**Scene script records:**
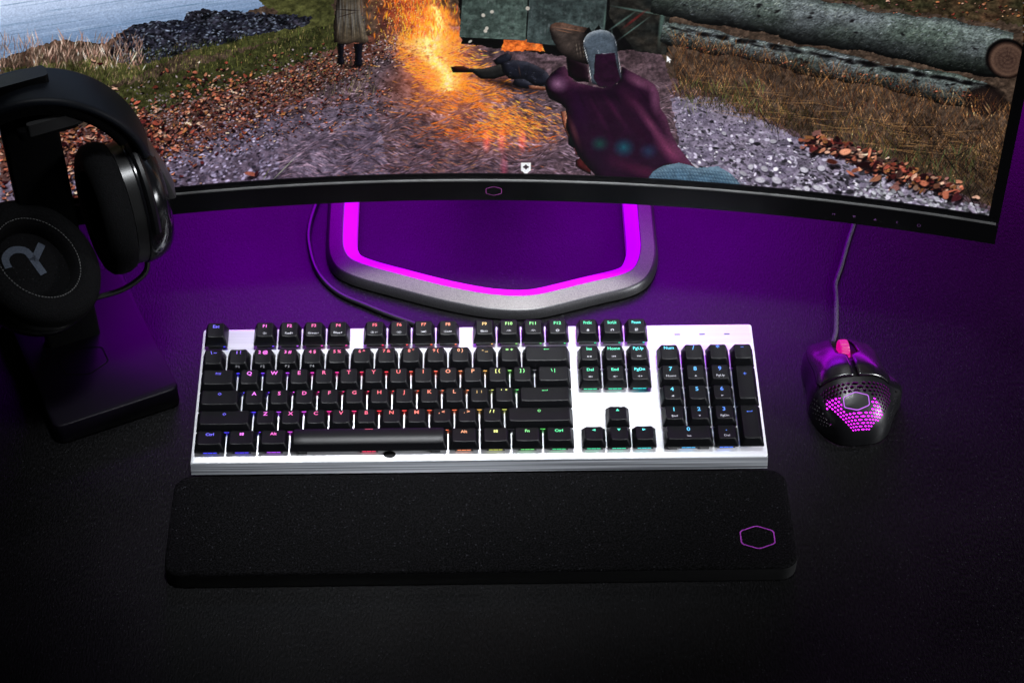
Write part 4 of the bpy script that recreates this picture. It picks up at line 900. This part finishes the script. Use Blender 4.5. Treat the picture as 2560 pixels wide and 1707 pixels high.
sh = mb.build('rear_shell', M['mouse_rear'], ms, angle=35)
bm = bmesh.new(); bm.from_mesh(sh.data); bmesh.ops.remove_doubles(bm, verts=bm.verts, dist=2e-5); bmesh.ops.dissolve_degenerate(bm, edges=bm.edges, dist=1e-6); bmesh.ops.recalc_face_normals(bm, faces=bm.faces); 
for f in bm.faces: f.smooth = True
for e in bm.edges: e.smooth = not (len(e.link_faces) == 2 and e.calc_face_angle(0) > R(35))
bm.to_mesh(sh.data); bm.free()
# buttons left and right of the wheel slot, and side walls of the front
def button(q0, q1, name):
    mb = MB(); patch(mb, q0, q1, PB+.012, .86, 22, 40)
    o = mb.build(name, M['mouse'], ms, angle=60); md = o.modifiers.new('s', 'SOLIDIFY'); md.thickness = .0012; md.offset = -1; return o
def slotted(sgn):
    """a main button with the wheel slot cut from its inner edge"""
    mb = MB(); nq, np_ = 22, 44; vs = []
    for j in range(np_+1):
        p = PB+.012+(.90-PB-.012)*j/np_
        inner = .012
        if p > .14: inner = .012+.105*min(1, (p-.14)/.05)*(1-.35*max(0, (p-.40)/.5))
        outer = .62+.05*math.sin((p-PB)*3)
        c0 = max(0, (-.08-p)/.10)  # rounded rear outer corner
        outer -= .10*c0*c0
        for i in range(nq+1): vs.append(mshape(sgn*(inner+(outer-inner)*i/nq), p)+Vector((0, 0, .0004)))
    mb.add(vs, [(j*(nq+1)+i, j*(nq+1)+i+1, (j+1)*(nq+1)+i+1, (j+1)*(nq+1)+i) for j in range(np_) for i in range(nq)])
    o = mb.build('button', M['mouse'], ms, angle=60); md = o.modifiers.new('s', 'SOLIDIFY'); md.thickness = .0014; md.offset = 0
slotted(-1); slotted(1)
mb = MB()
for s in (-1, 1): patch(mb, s*.60, s*1.0, PB-.0, .97, 14, 40)
patch(mb, -.62, .62, .885, .985, 30, 6); mb.build('side_wall', M['mouse'], ms, angle=60)
mb = MB(); vs = []
for j in range(21):
    for i in range(21):
        p = PB-.02+(.90-PB+.02)*j/20; q = -.62+1.24*i/20; v = mshape(q, p); v.z -= .0024+(.004 if (.14 < p < .6 and abs(q) < .09) else 0); vs.append(v)
mb.add(vs, [(j*21+i, j*21+i+1, (j+1)*21+i+1, (j+1)*21+i) for j in range(20) for i in range(20)]); mb.build('inner_frame', M['bezel'], ms)
# wheel
wp = mshape(0, .33); mb = MB()
rg = []
for k, (xx_, rr_) in enumerate(((-.0036, .0088), (-.0032, .0098), (-.002, .0102), (.002, .0102), (.0032, .0098), (.0036, .0088))):
    rg.append([Vector((xx_, rr_*(1+(.045 if (i % 2) and 1 <= k <= 4 else 0))*math.cos(2*math.pi*i/44), rr_*(1+(.045 if (i % 2) and 1 <= k <= 4 else 0))*math.sin(2*math.pi*i/44))) for i in range(44)])
mb.loft(rg); mb.build('scroll_wheel', M['wheel_glow'], ms, loc=wp+Vector((0, 0, -.0066)), smooth=False)
# logo badge, glow tray
mb = MB(); o_, i_ = hexline(.0100, .0066, .0006, 4)
def onm(x, y, dz=.00035):
    b0, b1 = -.999, .5; pp = math.asin(max(-1, min(1, (y+.5*0)/ML_)))*2/math.pi
    lo, hi = -1., 1.
    for _ in range(30):
        mid = (lo+hi)/2
        if mshape(mid, pp).x < x: lo = mid
        else: hi = mid
    v = mshape(lo, pp); v.z += dz; return v
LY = ML_*math.sin(LG[1]*math.pi/2)
ring_faces(mb, o_, i_, lambda x, y: onm(x-.0030, y+LY)); mb.build('logo', M['mouse_logo'], ms, smooth=False)
mb = MB()
vs = [onm(x*k-.0030, LY+y*k, .00015) for k in (1.12, .9, .6, .3) for x, y in o_]; n_ = len(o_)
mb.add(vs+[onm(-.0030, LY, .00015)], [(r_*n_+i, r_*n_+(i+1) % n_, (r_+1)*n_+(i+1) % n_, (r_+1)*n_+i) for r_ in range(3) for i in range(n_)]+[(3*n_+i, 3*n_+(i+1) % n_, 4*n_) for i in range(n_)])
mb.build('logo_plate', M['mouse_rear'], ms)
mb = MB(); mb.loft([[(x*1.0, y-.0265, z) for x, y in rrect(a, b_, .008)] for z, a, b_ in ((.0085, .0215, .0175), (.0100, .0215, .0175))]); mb.build('light_tray', M['mouse_glow'], ms)
mb = MB(); mb.loft([[(mshape(q, p).x*.97, mshape(q, p).y*.98, z) for q, p in [(math.copysign(1, math.cos(a)), math.sin(a)) for a in [2*math.pi*(k+.5)/48 for k in range(48)]]] for z in (.0006, .0022)]); mb.build('bottom_plate', M['bezel'], ms)
mb = MB(); inv = (Matrix.Translation((.2900, .082, 0)) @ Matrix.Rotation(R(4), 4, 'Z')).inverted()
cd = catmull([(.2850, .1325, .010), (.2880, .1420, .0060), (.2915, .155, .0030), (.2960, .1850, .0022), (.2975, .2000, .0022), (.2990, .2110, .0022), (.3060, .2300, .0022), (.3120, .2480, .0022), (.3180, .2660, .0022), (.3245, .2840, .0022), (.334, .32, .0022), (.33, .42, .0022)], 8)
mb.tube([inv @ p for p in cd], .0019, 10); mb.build('cord', M['cord'], ms)

# ------------------------------------------------------------------ headset stand
AN = R(24.5); sl = Vector((math.cos(AN), math.sin(AN), 0)); sd = Vector((-math.sin(AN), math.cos(AN), 0))
hs = empty('headset_stand', (-.2785, .0608, 0), (0, 0, AN))   # origin: middle of the front edge of its slab
tag(hs, 'black headset stand with a flat slab base and an upright post', 'headset stand')
mb = MB()
def slabr(e, z): return [(x, y+.078, z) for x, y in rrect(.0500-e, .078-e, .007, 6)]
mb.loft([slabr(.0012, .0), slabr(0, .0015), slabr(0, .0188), slabr(.0004, .0196), slabr(.0012, .0200)]); mb.build('slab_base', M['pad'], hs, angle=50)
mb = MB(); o_, i_ = hexline(.0178, .0165, .0011); ring_faces(mb, o_, i_, lambda x, y: (x-.008, y+.060, .02018)); mb.build('logo', M['gloss'], hs, smooth=False)
mb = MB()
mb.loft([[(x, y+yy, z) for x, y in rrect(w_, .0065, .003, 4, -.008)] for z, w_, yy in ((.0198, .0215, .090), (.06, .0212, .090), (.19, .0205, .090), (.270, .0203, .090), (.279, .0200, .090))]); mb.build('post', M['black'], hs)
mb = MB(); mb.loft([[(x*k, y, z) for x, y, k in [(a, b, 1) for a, b in rrect(.0225-e, .0145, .004, 4, .003, .0815)]] for z, e in ((.240, .001), (.241, 0), (.247, 0), (.248, .001))])
mb.build('cradle', M['black'], hs)
mb = MB(); mb.loft([[(x, y, z) for x, y in rrect(.0200, .0022, .002, 4, .007, .0675)] for z in (.244, .2540)]); mb.build('cradle_lip', M['cradle'], hs)

# ------------------------------------------------------------------ headset
hd = empty('headset', (-.312, .125, .110))
tag(hd, 'black over-ear headset hanging on the stand, with fabric ear cushions', 'headset')
HO = -Vector((-.312, .125, .110)); HA = R(12)
l_ = Vector((math.cos(HA), math.sin(HA), 0)); d_ = Vector((-math.sin(HA), math.cos(HA), 0)); A0 = Vector((-.318, .138, .190))
def band(mb, t0, t1, wid, th, off=0, n=44):
    rings = []
    for i in range(n+1):
        t = t0+(t1-t0)*i/n; c = A0+l_*.075*math.sin(t)+Vector((0, 0, .080*math.cos(t)))
        nn = (l_*math.sin(t)*.95+Vector((0, 0, math.cos(t)))).normalized()
        wv = wid*(1-.30*abs(math.sin(t))**6)
        rings.append([c+HO+d_*x+nn*(y+off) for x, y in rrect(wv/2, th/2, .004, 4)])
    mb.loft(rings)
mb = MB(); band(mb, R(-84), R(80), .041, .0075); mb.build('headband', M['band'], hd, angle=50)
mb = MB(); band(mb, R(-66), R(66), .034, .011, -.0085); mb.build('headband_pad', M['foam'], hd, angle=50)
def cup(cc, nin, up, shell_m):
    n = Vector(nin).normalized(); u = (Vector(up)-n*Vector(up).dot(n)).normalized(); s = u.cross(n); o = Vector(cc)+HO
    P = lambda a, r, z: o+s*(math.cos(a)*r*.90)+u*(math.sin(a)*r*1.06)+n*z
    def lathe(mb, prof_, c0=True, c1=True): mb.loft([[P(2*math.pi*k/48, r, z) for k in range(48)] for z, r in prof_], True, c0, c1)
    mb = MB(); lathe(mb, ((-.0340, .012), (-.0338, .030), (-.0320, .0385), (-.0280, .0432), (-.0210, .0462), (-.0120, .0475), (-.0105, .0470))); mb.build('ear_cup', shell_m, hd, angle=50)
    mb = MB(); lathe(mb, ((-.0104, .0462), (-.0020, .0458))); mb.build('cup_trim', M['trim'], hd)
    mb = MB(); lathe(mb, ((-.0022, .0430), (-.0010, .0478), (.0040, .0500), (.0100, .0502), (.0150, .0488), (.0185, .0450), (.0200, .0405), (.0194, .0355), (.0170, .0315), (.0120, .0292), (.0030, .0285)), True, False)
    cu = mb.build('ear_cushion', M['foam'], hd, angle=60)
    mb = MB(); lathe(mb, ((.0028, .0288), (.0042, .0200), (.0046, .001)), False, True); mb.build('inner_mesh', M['mesh'], hd)
    mb = MB()
    for k in range(84):
        a = 2*math.pi*k/84; p0, p1 = P(a, .0322, .0181), P(a+.045, .0322, .0181); mb.tube([p0, p1], .00045, 5)
    mb.build('stitching', M['thread'], hd, smooth=False)
    return P, o, n, u, s
Pr, orr, nr, ur, sr_ = cup((-.2700, .1400, .1570), (-.90, -.44, .03), (-.06, .05, 1), M['gloss'])
Pl, ol, nl, ul, sl_ = cup((-.3310, .0960, .1350), (.45, -.28, .85), (-.62, .42, .60), M['gloss'])
# yokes: forked arms holding each cup
mb = MB(); mb.loft([[Vector(c)+HO+l_*x+d_*y for x, y in rrect(.0035, .010*k, .002, 3)] for c, k in (((-.2480, .1530, .213), .8), ((-.2440, .1545, .200), .9), ((-.2400, .1560, .187), 1), ((-.2360, .1575, .174), 1.1), ((-.2320, .1580, .157), 1.1))])
mb.build('slider_arm', M['steel'], hd)
mb = MB(); mb.tube([Pr(R(a), .0490, -.016) for a in range(0, 181, 8)], .0034, 8); mb.build('yoke', M['black'], hd)
mb = MB(); mb.tube([Pl(R(a), .0490, -.016) for a in range(0, 181, 8)], .0034, 8); mb.build('yoke', M['black'], hd)
mb = MB(); mb.tube(catmull([A0+HO+l_*.075*math.sin(R(-84))+Vector((0, 0, .080*math.cos(R(-84)))), Vector((-.3900, .1200, .175))+HO, Vector((-.3860, .1150, .155))+HO, Pl(R(90), .0490, -.016)], 6), .0045, 10); mb.build('slider_arm', M['steel'], hd)
mb = MB(); mb.tube(catmull([Pl(R(-60), .047, -.014), Vector((-.290, .100, .100))+HO, Vector((-.270, .115, .095))+HO, Vector((-.255, .130, .098))+HO, Pr(R(-85), .046, -.016)], 8), .0022, 8); mb.build('cable', M['cord_black'], hd)
# printed mark on the inner mesh of the near cup, in the disc's own plane
def disc(a, b, dz=.0052): return ol+sl_*a+ul*b+nl*dz
def ribbon(mb, pts, w_):
    pts = [Vector((a, b, 0)) for a, b in pts]; pts = catmull([tuple(p) for p in pts], 6) if len(pts) > 2 else pts; L_ = []
    for i, p in enumerate(pts):
        t = (pts[min(i+1, len(pts)-1)]-pts[max(i-1, 0)]).normalized(); q = Vector((-t.y, t.x, 0))*w_/2; L_.append((p+q, p-q))
    vs = [disc(x.x, x.y) for pr_ in L_ for x in pr_]; mb.add(vs, [(2*i, 2*i+1, 2*i+3, 2*i+2) for i in range(len(L_)-1)])
mb = MB()
ribbon(mb, [(-.016, .010), (-.012, .017), (-.003, .018), (.004, .012), (.004, .004)], .0056)
ribbon(mb, [(.004, .005), (.001, -.010)], .0058)
ribbon(mb, [(.003, .002), (.018, .008)], .0056)

mb.build('side_mark', M['mark'], hd, smooth=False)
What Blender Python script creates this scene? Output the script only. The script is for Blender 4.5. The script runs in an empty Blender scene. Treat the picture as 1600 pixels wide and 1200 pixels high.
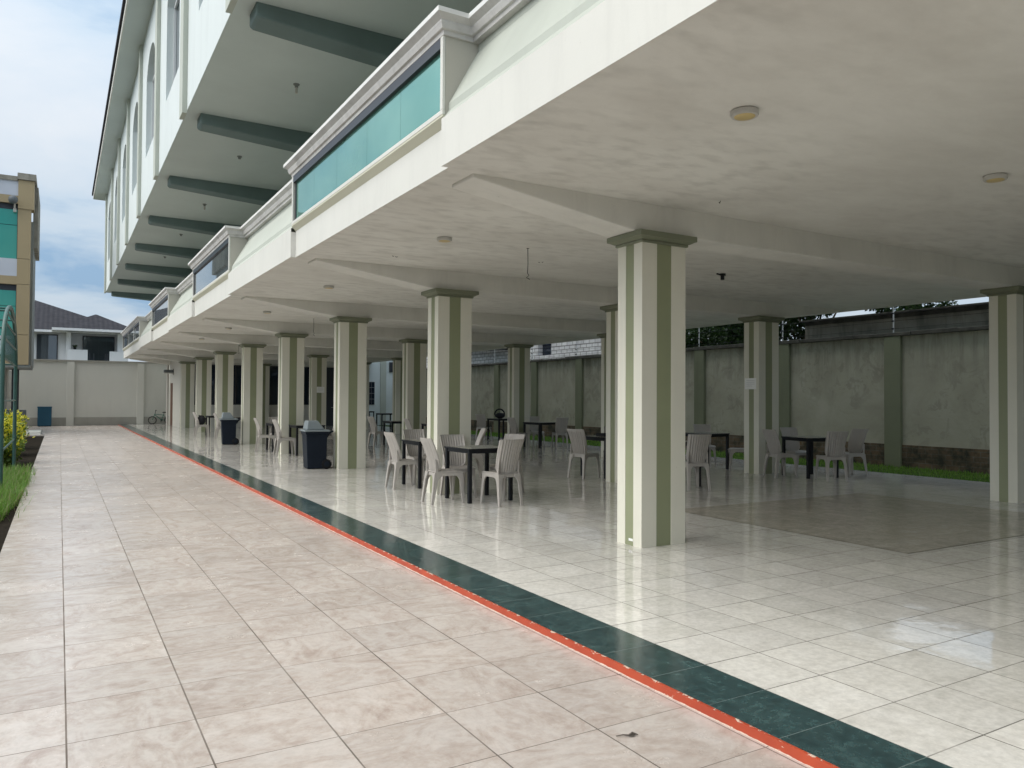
import bpy, bmesh, math, random
from mathutils import Vector, Matrix
random.seed(7)
R = math.radians
sc = bpy.context.scene
C = sc.collection

# ------------------------------------------------------------------ camera
cam_d = bpy.data.cameras.new('camera'); cam = bpy.data.objects.new('camera', cam_d); C.objects.link(cam)
yaw, pit, rol = R(30.395), R(1.1062), R(0.3368)
f = Vector((math.sin(yaw)*math.cos(pit), math.cos(yaw)*math.cos(pit), math.sin(pit)))
r = Vector((math.cos(yaw), -math.sin(yaw), 0)); u = r.cross(f)
r2 = r*math.cos(rol) + u*math.sin(rol); u2 = -r*math.sin(rol) + u*math.cos(rol)
cam.matrix_world = Matrix(((r2.x, u2.x, -f.x, 0), (r2.y, u2.y, -f.y, 0), (r2.z, u2.z, -f.z, 1.5), (0, 0, 0, 1)))
cam_d.sensor_width = 36; cam_d.lens = 1205.14/1600*36; cam_d.clip_start = 0.05; cam_d.clip_end = 2000
sc.camera = cam

# ------------------------------------------------------------------ world (overcast sky), sun, exposure
SUN_EL, SUN_AZ = R(46), R(-82)          # azimuth measured from +Y towards +X: the sun stands over the open yard
world = bpy.data.worlds.new('World'); sc.world = world; world.use_nodes = True
wn, wl = world.node_tree.nodes, world.node_tree.links
wn.clear()
def W(t, **k):
    n = wn.new(t)
    for a, b in k.items(): setattr(n, a, b)
    return n
tc = W('ShaderNodeTexCoord'); sep = W('ShaderNodeSeparateXYZ'); wl.new(tc.outputs['Generated'], sep.inputs[0])
den = W('ShaderNodeMath', operation='ADD'); den.inputs[1].default_value = 0.22; wl.new(sep.outputs[2], den.inputs[0])
dx = W('ShaderNodeMath', operation='DIVIDE'); wl.new(sep.outputs[0], dx.inputs[0]); wl.new(den.outputs[0], dx.inputs[1])
dy = W('ShaderNodeMath', operation='DIVIDE'); wl.new(sep.outputs[1], dy.inputs[0]); wl.new(den.outputs[0], dy.inputs[1])
cmb = W('ShaderNodeCombineXYZ'); wl.new(dx.outputs[0], cmb.inputs[0]); wl.new(dy.outputs[0], cmb.inputs[1])
cmb.inputs[2].default_value = 3.1
nz = W('ShaderNodeTexNoise'); nz.inputs['Scale'].default_value = 1.9; nz.inputs['Detail'].default_value = 7
nz.inputs['Roughness'].default_value = 0.52; nz.inputs['Distortion'].default_value = 0.35; wl.new(cmb.outputs[0], nz.inputs['Vector'])
rp = W('ShaderNodeValToRGB'); wl.new(nz.outputs[0], rp.inputs[0])
e = rp.color_ramp.elements
e[0].position = 0.36; e[0].color = (0.36, 0.55, 0.78, 1)
e[1].position = 0.72; e[1].color = (0.86, 0.915, 0.975, 1)
m = e.new(0.49); m.color = (0.66, 0.79, 0.92, 1)
# overcast luminance rises towards the zenith
zc_ = W('ShaderNodeMapRange'); zc_.inputs[1].default_value = 0.0; zc_.inputs[2].default_value = 1.0
zc_.inputs[3].default_value = 7.6; zc_.inputs[4].default_value = 16.0; wl.new(sep.outputs[2], zc_.inputs[0])
# the veiled sun brightens the cloud around it, out over the yard
dt = W('ShaderNodeVectorMath', operation='DOT_PRODUCT'); wl.new(tc.outputs['Generated'], dt.inputs[0])
dt.inputs[1].default_value = (math.sin(SUN_AZ)*math.cos(SUN_EL), math.cos(SUN_AZ)*math.cos(SUN_EL), math.sin(SUN_EL))
gm = W('ShaderNodeMapRange'); gm.interpolation_type = 'SMOOTHSTEP'
for i_, v_ in ((1, .45), (2, 1.), (3, 0.), (4, 17.)): gm.inputs[i_].default_value = v_
wl.new(dt.outputs['Value'], gm.inputs[0])
zs_ = W('ShaderNodeMath', operation='ADD'); wl.new(zc_.outputs[0], zs_.inputs[0]); wl.new(gm.outputs[0], zs_.inputs[1])
tint = W('ShaderNodeMix', data_type='RGBA'); wl.new(zs_.outputs[0], tint.inputs[6]); tint.inputs[0].default_value = 0.
wv = W('ShaderNodeMapRange'); wv.inputs[1].default_value = 15.; wv.inputs[2].default_value = 28.; wl.new(zs_.outputs[0], wv.inputs[0])
wl.new(wv.outputs[0], tint.inputs[0]); wl.new(rp.outputs[0], tint.inputs[6]); tint.inputs[7].default_value = (1.0, .975, .935, 1)
zp = W('ShaderNodeVectorMath', operation='SCALE'); wl.new(tint.outputs[2], zp.inputs[0]); wl.new(zs_.outputs[0], zp.inputs['Scale'])
sky = W('ShaderNodeTexSky', sky_type='NISHITA'); sky.sun_disc = False; sky.sun_elevation = SUN_EL; sky.sun_rotation = SUN_AZ
mixs = W('ShaderNodeMix', data_type='RGBA'); mixs.inputs[0].default_value = 0.93
wl.new(sky.outputs[0], mixs.inputs[6]); wl.new(zp.outputs[0], mixs.inputs[7])
bg = W('ShaderNodeBackground'); bg.inputs[1].default_value = 0.1; wl.new(mixs.outputs[2], bg.inputs[0])
wo = W('ShaderNodeOutputWorld'); wl.new(bg.outputs[0], wo.inputs[0])

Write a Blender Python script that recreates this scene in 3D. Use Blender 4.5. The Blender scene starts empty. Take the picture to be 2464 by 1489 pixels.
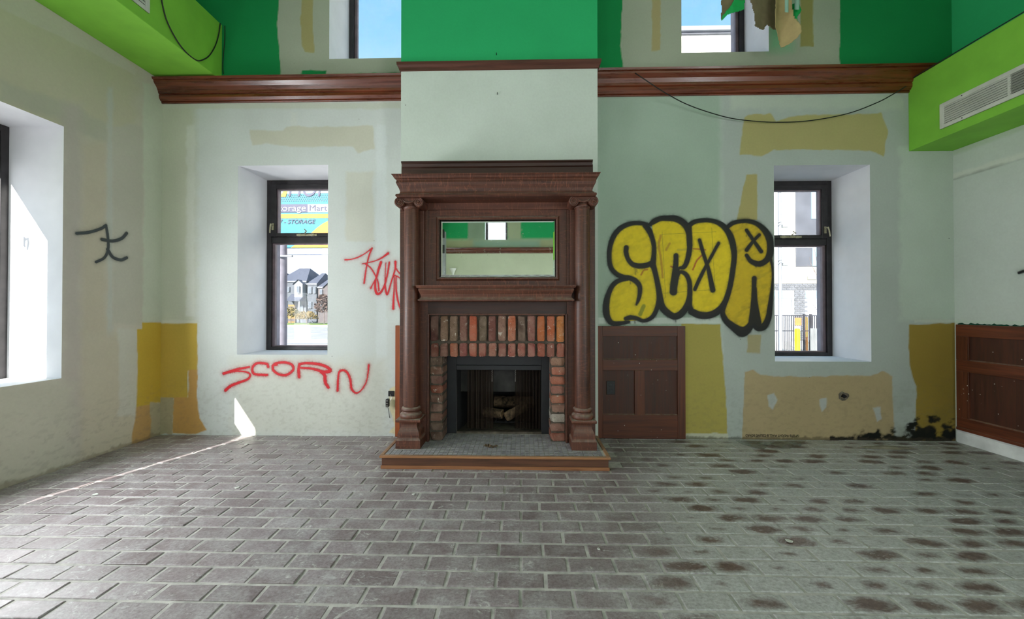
import bpy, bmesh, math, random
import numpy as np
from mathutils import Vector

# ------------------------------------------------------------------ camera, sky, sun, daylight, exposure
scene = bpy.context.scene
F, YAW, PIT, PCX, PCY, EYE = 960.0, 0.0248824571, 0.00878054, 1232.0, 736.39, 1.1   # lens in pixels of the 2464x1489 frame
cd = bpy.data.cameras.new('camera')
cd.sensor_fit = 'HORIZONTAL'; cd.sensor_width = 36.0; cd.lens = F / 2464 * 36
cd.shift_y = (PCY - 744.5) / 2464
cd.clip_start = 0.05; cd.clip_end = 500
cam = bpy.data.objects.new('camera', cd); scene.collection.objects.link(cam)
cam.location = (0, 0, EYE); cam.rotation_euler = (math.pi / 2 + PIT, 0, YAW)
scene.camera = cam

world = bpy.data.worlds.new('world'); scene.world = world; world.use_nodes = True
wt = world.node_tree; wt.nodes.clear()
w_out = wt.nodes.new('ShaderNodeOutputWorld'); w_bg = wt.nodes.new('ShaderNodeBackground')
w_tc = wt.nodes.new('ShaderNodeTexCoord'); w_sep = wt.nodes.new('ShaderNodeSeparateXYZ'); w_ramp = wt.nodes.new('ShaderNodeValToRGB')
wt.links.new(w_tc.outputs['Generated'], w_sep.inputs[0]); wt.links.new(w_sep.outputs['Z'], w_ramp.inputs[0])
wt.links.new(w_ramp.outputs[0], w_bg.inputs[0]); wt.links.new(w_bg.outputs[0], w_out.inputs[0])
e = w_ramp.color_ramp.elements
e[0].position = 0.0; e[0].color = (1.55, 1.58, 1.62, 1)
e[1].position = 1.0; e[1].color = (0.16, 0.42, 0.86, 1)
for p, c in ((0.25, (1.10, 1.22, 1.32, 1)), (0.55, (0.33, 0.68, 1.0, 1))):
    k = e.new(p); k.color = c
w_bg.inputs[1].default_value = 1.05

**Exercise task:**
Return every line from the records above that holds the word "high".

**Result of the task:**
Write part 4 of the bpy script that recreates this picture. It picks up at line 900. This part finishes the script. Use Blender 4.5. Treat the picture as 2560 pixels wide and 1707 pixels high.
What Blender Python script creates this scene? Output the script only. The script is for Blender 4.5. The script runs in an empty Blender scene. Treat the picture as 1600 pixels wide and 1200 pixels high.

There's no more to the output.